学术文献库

The long therm behavior of chaotic flows is investigated by means of time dependent frequency analysis. The system under test consists of an electrically conducting fluid, confined between two differentially rotating spheres. The spherical setup is exposed to an axial magnetic field. The classical Fourier Transform method provides a first estimation of the time dependence of the frequencies associated to the flow, as well as its volume-averaged properties. It is however unable to detect strange attractors close to regular solutions in the Feigenbaum as well as Newhouse-Ruelle-Takens bifurcation scenarios. It is shown that Laskar's frequency algorithm is sufficiently accurate to identify these strange attractors and thus is an efficient tool for classification of chaotic flows in high dimensional dynamical systems. Our analysis of several chaotic solutions, obtained at different magnetic field strengths, reveals a strong robustness of the main frequency of the flow.

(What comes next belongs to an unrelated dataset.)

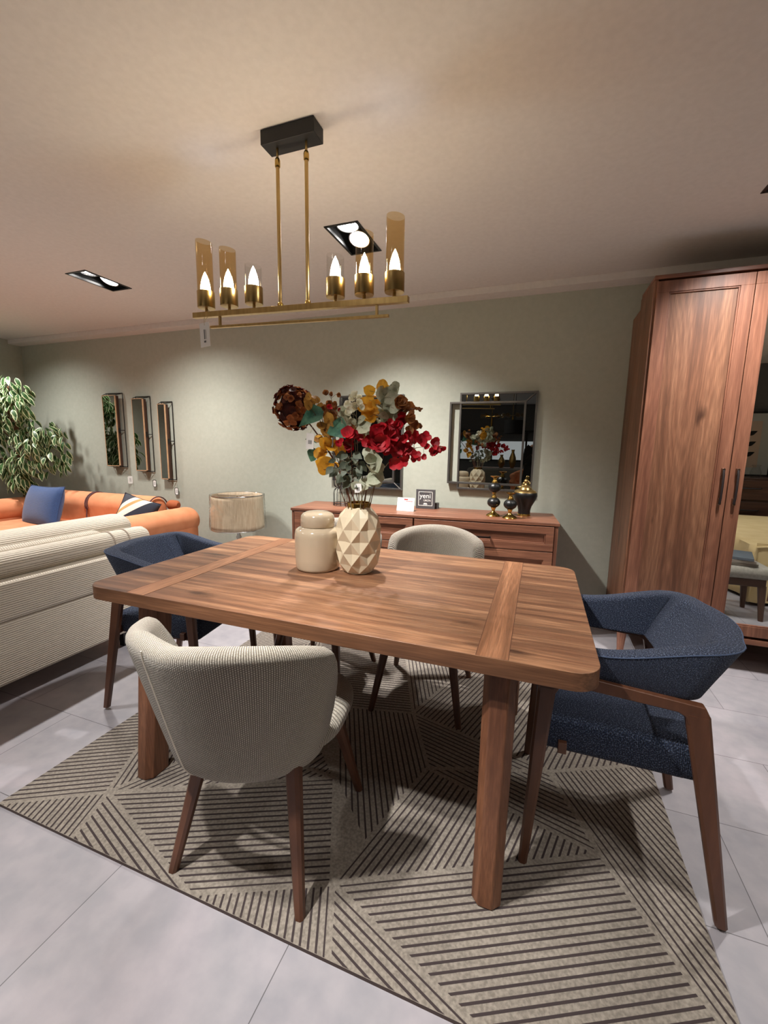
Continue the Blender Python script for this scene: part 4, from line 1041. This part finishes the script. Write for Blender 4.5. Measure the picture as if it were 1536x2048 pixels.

This frequency is associated to an azimuthal drift and it is very close to the frequency of the underlying unstable rotating wave. In contrast, the main frequency of volume-averaged properties can vary almost one order of magnitude as the magnetic forcing is decreased. We conclude that, at the moderate differential rotation considered, unstable rotating waves provide a good description of the variation of the main time scale of any flow with respective variations in the magnetic field.